American scholar of religion Jason Josephson-Storm has argued that Blavatsky and her Theosophical Society influenced late nineteenth- and early twentieth-century academic linguistics. Josephson-Storm notes that Blavatsky's linguistic theories and typologies were widely circulated in Europe, and that influential linguists such as Émile-Louis Burnouf and Benjamin Lee Whorf either practiced Theosophy as promoted by the Theosophical Society or publicly defended its doctrines. Ferdinand de Saussure is also known to have attended séances and wrote a lengthy analysis of the Theosophical claims about linguistics and India, "la théosophie brahmanique (Brahamanic Theosophy)" while delivering his Cours de linguistique générale.

See also:

"How fakirs became fakers", 6/25/2004
"Sanskrit resurgent", 8/13/2014



4 Comments

  1. J.W. Brewer said,

    December 15, 2021 @ 4:50 pm

    I can't immediately find a free copy online (although I haven't looked very hard), but there's a 1998 scholarly-journal article entitled "Back to Blavatsky: the impact of theosophy on modern linguistics", whose first page (before the authors actually lay out their thesis …) can be previewed here: https://www.sciencedirect.com/science/article/abs/pii/S0271530997000311?via%3Dihub

  2. Michael said,

    December 15, 2021 @ 6:15 pm

    Interesting, but I don't understand the relationship between the cartoon and the words of your post. Blavatsky was the leader of Theosophy, while the cartoon depicts a Spiritualist seance. Spiritualism and Theosophy were competing schools, and Blavatsky spent quire a few words condemning Spiritualism, and especially their practice of speaking to the dead in her book "Studies in Occultism."

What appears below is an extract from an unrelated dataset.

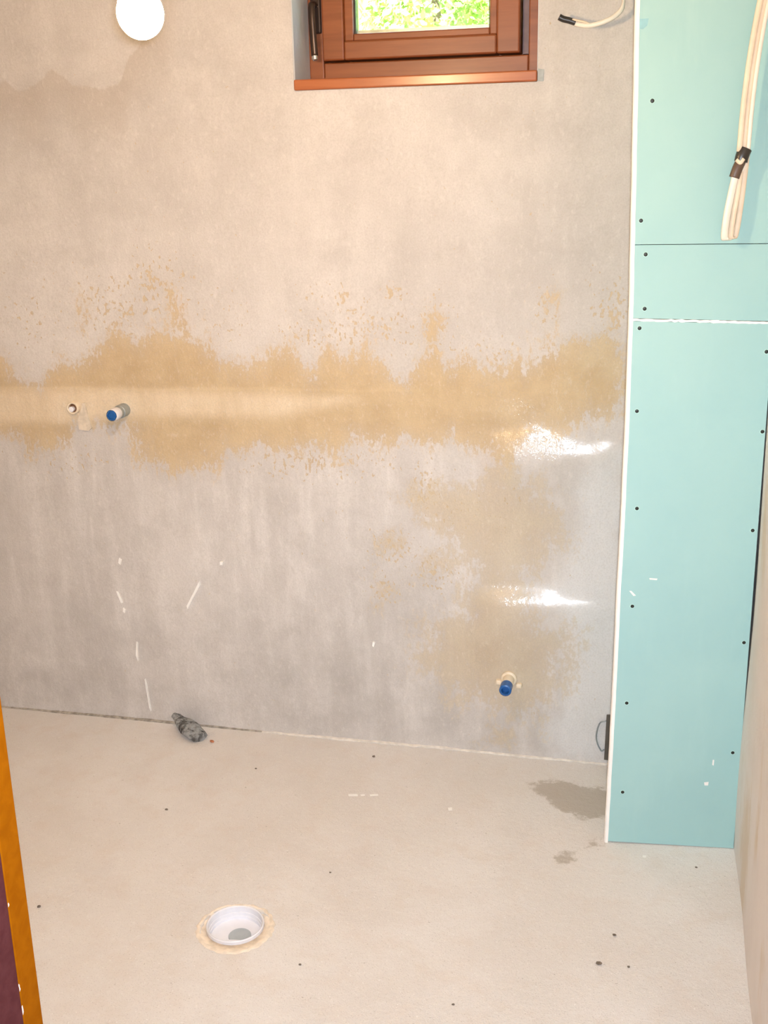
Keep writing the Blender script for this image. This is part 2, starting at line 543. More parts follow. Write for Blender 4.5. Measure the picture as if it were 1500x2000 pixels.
def build_back_wall():
    xs = lines([XL, WX0, WX1, XR], 0.012)
    zt0, zt1 = at_wall(60, 757), at_wall(760, 760)
    zs = np.concatenate([lines([0.0, zt1.z - 0.02], 0.012)[:-1], lines([zt1.z - 0.02, zt0.z + 0.02], 0.003)[:-1], lines([zt0.z + 0.02, WZ0, WZ1, ZC], 0.012)])
    X, Z = np.meshgrid(xs, zs)
    X, Z = X.ravel(), Z.ravel()
    # relief: hand-trowelled undulation, a filled pipe chase and two lips beside the boxing
    rs = np.random.RandomState(3)
    Hh = np.zeros_like(X)
    for _ in range(26):
        kx, kz = rs.uniform(-9, 9), rs.uniform(-9, 9)
        Hh += 0.00065 * np.sin(kx * X + kz * Z + rs.uniform(0, 6.28))
    zt = zt0.z + (zt1.z - zt0.z) * (X - zt0.x) / (zt1.x - zt0.x) + 0.002 * np.sin(11 * X) + 0.0012 * np.sin(37 * X)
    chase = sm(Z, zt - 0.135, zt - 0.075) * (1 - sm(Z, zt - 0.005, zt + 0.001))
    Hh += 0.0022 * chase * (1 - 0.9 * sm(X, -0.75, -0.35))
    def lip(px, py, hx_, hz_, slope, side, decay, wv):
        """a trowelled lip whose sloping face looks up and a little to the right"""
        c = at_wall(px, py)
        wob = wv * (0.006 * np.sin(31 * X + px) + 0.004 * np.sin(67 * X + 1.3 * py))
        top, bot = c.z + hz_ + wob - 0.05 * np.abs(X - c.x - 0.02), c.z - hz_ + 0.6 * wob + 0.05 * np.abs(X - c.x)
        ax = np.abs(X - c.x)
        gx = 1 - sm(ax, hx_, hx_ + 0.10)
        ramp = slope * np.clip(top - Z, 0, top - bot)
        ramp += side * (X - c.x) * sm(top - Z, 0.0, 0.025)
        dn = sm(Z, bot - decay, bot)
        return ramp * gx * dn
    Hh += lip(1085, 862, 0.10, 0.036, 0.245, -0.075, 0.20, 1.0)
    Hh += lip(1065, 1164, 0.10, 0.027, 0.385, -0.075, 0.22, 0.15)
    me = bpy.data.meshes.new('wall_back')
    nx, nz = len(xs), len(zs)
    verts = [(float(a), float(-h), float(b)) for a, b, h in zip(X, Z, Hh)]
    faces = []
    for j in range(nz - 1):
        for i in range(nx - 1):
            cx, cz = (xs[i] + xs[i + 1]) / 2, (zs[j] + zs[j + 1]) / 2
            if WX0 < cx < WX1 and WZ0 < cz < WZ1:
                continue
            a = j * nx + i
            faces.append((a, a + 1, a + nx + 1, a + nx))
    # outer face with the window hole
    n0 = len(verts)
    Y2 = 0.30
    ring = [(XL, ZC), (XR, ZC), (XR, 0.0), (XL, 0.0)]
    hole = [(WX0, WZ1), (WX1, WZ1), (WX1, WZ0), (WX0, WZ0)]
    verts += [(a, Y2, b) for a, b in ring] + [(a, Y2, b) for a, b in hole]
    for i in range(4):
        k = (i + 1) % 4
        faces.append((n0 + i, n0 + k, n0 + 4 + k, n0 + 4 + i))
    me.from_pydata(verts, [], faces)
    me.polygons.foreach_set('use_smooth', [True] * len(me.polygons))

    band = wpoly([(-60, 690), (0, 690), (30, 722), (60, 735), (110, 718), (160, 702), (200, 668), (235, 652), (300, 654),
                  (345, 648), (375, 660), (400, 665), (440, 692), (470, 712), (500, 716), (530, 690), (560, 682),
                  (585, 700), (600, 718), (640, 692), (680, 682), (720, 690), (750, 706), (776, 738), (800, 722),
                  (850, 690), (900, 702), (950, 722), (1000, 716), (1040, 695), (1062, 645), (1080, 690), (1110, 672),
                  (1150, 655), (1190, 672), (1225, 705), (1225, 800), (1120, 830), (1040, 850), (1010, 890), (960, 890), (930, 880),
                  (890, 862), (830, 862), (780, 868), (700, 872), (650, 874), (600, 882), (560, 886), (520, 882), (480, 886),
                  (440, 882), (420, 906), (380, 916), (340, 920), (300, 916), (275, 900), (258, 862), (248, 826), (230, 842),
                  (150, 832), (130, 862), (100, 876), (60, 882), (40, 862), (0, 852), (-60, 850)])
    s = sdf(X, Z, band)
    extra = [[(322, 545), (350, 590), (372, 625), (378, 665), (340, 660), (330, 610)],
             [(160, 570), (170, 570), (174, 640), (166, 640)], [(1060, 575), (1068, 585), (1068, 680), (1050, 690)],
             [(840, 625), (855, 625), (848, 660), (835, 665)]]
    for e in extra:
        s = np.maximum(s, sdf(X, Z, wpoly(e)) - 0.006)
    spk = np.zeros_like(X)
    for px, py, rx, rz, k in ((310, 560, .10, .09, .9), (230, 610, .14, .10, .8), (620, 580, .06, .05, .6), (670, 578, .03, .03, 1.1), (768, 572, .03, .03, 1.2), (720, 640, .18, .07, .8),
                              (850, 630, .05, .07, 1.1), (640, 650, .20, .05, .8), (950, 690, .15, .05, .7), (1190, 610, .05, .09, 1.0), (1065, 600, .03, .06, 1.0), (600, 905, .18, .05, .9), (700, 900, .15, .05, .7),
                              (60, 620, .15, .14, .5), (160, 900, .2, .05, .6), (450, 620, .1, .09, .5), (830, 960, .05, .07, 1.0), (900, 1000, .2, .1, .5), (770, 1070, .08, .06, .9), (750, 1150, .05, .06, .9), (850, 1120, .08, .07, .8)):
        c = at_wall(px, py)
        spk = np.maximum(spk, k * np.exp(-((X - c.x) / rx) ** 2 - ((Z - c.z) / rz) ** 2))
    lo = sdf(X, Z, wpoly([(830, 955), (880, 938), (960, 940), (1000, 900), (1050, 960), (1095, 1000), (1100, 1060), (1080, 1100),
                          (1050, 1130), (1010, 1110), (1020, 1150), (1060, 1200), (1100, 1230), (1110, 1275), (1090, 1330),
                          (1075, 1365), (1040, 1400), (1000, 1405), (955, 1385), (900, 1362), (880, 1335), (835, 1305),
                          (818, 1280), (838, 1255), (820, 1225), (852, 1205), (905, 1190), (915, 1130), (895, 1080), (850, 1040),
                          (815, 1010), (808, 970)]))
    lo = lo * 0.9 + 0.004
    for e in ([(755, 1055), (785, 1055), (785, 1072), (755, 1070)], [(755, 1125), (768, 1130), (745, 1175), (736, 1165)],
              [(950, 1420), (1000, 1420), (995, 1452), (960, 1448)], [(820, 1080), (870, 1085), (875, 1110), (825, 1105)],
              [(1110, 690), (1150, 660), (1195, 670), (1215, 700), (1215, 750), (1130, 750)]):
        lo = np.maximum(lo, sdf(X, Z, wpoly(e)) + 0.006)
    wet = sm(sdf(X, Z, wpoly([(960, 775), (1225, 770), (1225, 1480), (1120, 1400), (1000, 1300), (905, 1175), (950, 1050), (870, 900)])), -0.05, 0.06)
    wet = np.maximum(wet, 0.25 * sm(s, -0.01, 0.03))
    pal = sm(sdf(X, Z, wpoly([(-60, 762), (200, 760), (560, 770), (700, 780), (540, 815), (250, 812), (130, 825), (-60, 825)])), -0.02, 0.02)
    tone = np.zeros_like(X)
    for px, py, rx, rz, k in ((200, 1250, .55, .12, .30), (640, 1330, .35, .22, .55), (100, 1000, .35, .25, .12), (750, 1200, .25, .25, .35),
                              (900, 1420, .5, .08, .45), (150, 1340, .35, .07, .45), (1150, 350, .2, .35, .22), (60, 250, .3, .2, .35), (350, 170, .25, .12, .3), (1090, 940, .13, .10, .35), (1190, 690, .12, .08, .35)):
        c = at_wall(px, py)
        tone = np.maximum(tone, k * np.exp(-((X - c.x) / rx) ** 2 - ((Z - c.z) / rz) ** 2))
    tide = sorted((q.x, q.z) for q in (at_wall(*t) for t in [(-60, 180), (-10, 165), (10, 150), (30, 175), (50, 180), (75, 165), (98, 133), (125, 150), (140, 168), (190, 172), (235, 168), (250, 110),
                  (300, 90), (320, 140), (360, 120), (420, 100), (480, 90), (530, 85), (575, 110), (620, 130)]))
    scal = np.interp(X, [t[0] for t in tide], [t[1] for t in tide]) - Z
    fade = sm(X, at_wall(250, 150).x, at_wall(450, 150).x)
    scal = scal * (1 - fade) + 0.3 * fade
    wall_sheen = sdf(X, Z, wpoly([(1150, 900), (1230, 880), (1230, 1500), (1090, 1480), (1060, 1420), (1110, 1330), (1125, 1250), (1090, 1180), (1020, 1150), (1080, 1120), (1120, 1050), (1120, 960)]))  # outline of the painted sheen beside the boxing
    chop = np.zeros_like(X)
    for px, py, rx, rz, k in ((1000, 920, .11, .09, 1), (1010, 790, .07, .05, .8), (950, 1190, .09, .08, .8), (1060, 950, .10, .05, 1), (1000, 1230, .12, .03, .7)):
        c = at_wall(px, py)
        chop = np.maximum(chop, k * np.exp(-((X - c.x) / rx) ** 2 - ((Z - c.z) / rz) ** 2))
    for nm, arr in (('stain', np.clip(s, -.2, .2)), ('lowstain', np.clip(lo, -.25, .2)), ('wet', wet), ('tone', tone), ('pale', pal), ('scallop', np.clip(scal, -.3, .3)), ('speck', spk), ('wall_sheen', np.clip(wall_sheen, -.2, .2)), ('chop', chop), ('streaky', 0.68 - 0.50 * sm(Z, 0.65, 1.1))):
        at = me.attributes.new(nm, 'FLOAT', 'POINT')
        full = np.zeros(len(verts), np.float32)
        full[:len(arr)] = arr
        if nm in ('stain', 'lowstain', 'scallop', 'wall_sheen'):
            full[len(arr):] = -0.2
        at.data.foreach_set('value', full)
    me.update()
    return link('wall_back', me, 'wall', kind='structure', label='cement plastered wall with ochre damp band and window')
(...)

    [(myl) Blavatsky seems to have held various views at various times, but according to "Madame Blavatsky's Seances: Theosophy's Connection to Popular Occultism", 10/2/2009:

    Helena Petrovna Blavatsky (1831-1891), a founder of the Theosophical Society, not only found seances appealing but practiced them to great effect before audiences in New York and Adyar, India, where she moved the T.S. headquarters in 1979 [sic]. The conjuring of spirits drew potential converts to Theosophy; Blavatsky in turn gave seances an intellectual sheen by investing them with Theosophy’s mix of Western philosophy and Hindu and Jewish mysticism. According to Matthew Mulligan Goldstein, Blavatsky’s injection of intellectualism “turned spiritualism away from what had seemed in the 1850s its anti-authoritarian, anti-institutional direction, and set [it] on a path toward hermetic elitism.”

    So sensational were Blavatsky’s Adyar seances that the Society for Psychical Research sent Richard Hodgson to investigate in 1883. When he reported back that her spirits were conjured from bedsheets, mirrors and the like, Blavatsky was discredited. In 1885 she moved back to London, where she spent her remaining six years writing The Secret Doctrine, her spiritual masterpiece.

    ]

  3. John Swindle said,

    December 16, 2021 @ 3:09 am

    The source is mistaken in saying that Blavatsky moved the Theosophical Society’s headquarters to Adyar, India, in 1979. More like 1882, Blavatsky having arrived in India in 1878.

    [(myl) The cited date of 1979 is clearly a typo — probably the author's intent was 1879.]

  4. Stephen Goranson said,

    December 16, 2021 @ 12:14 pm

    Coincidentally (woo?) , I'm reading portions of the New Yale Book of Quotations, edited by Fred Shapiro.

    Madame Blavatsky appears with these words:

    {Theosophy] is the essence of all religion and of absolute truth, a drop of which only underlies every creed.
    [The Key to Theosophy, sec. 4 (1889).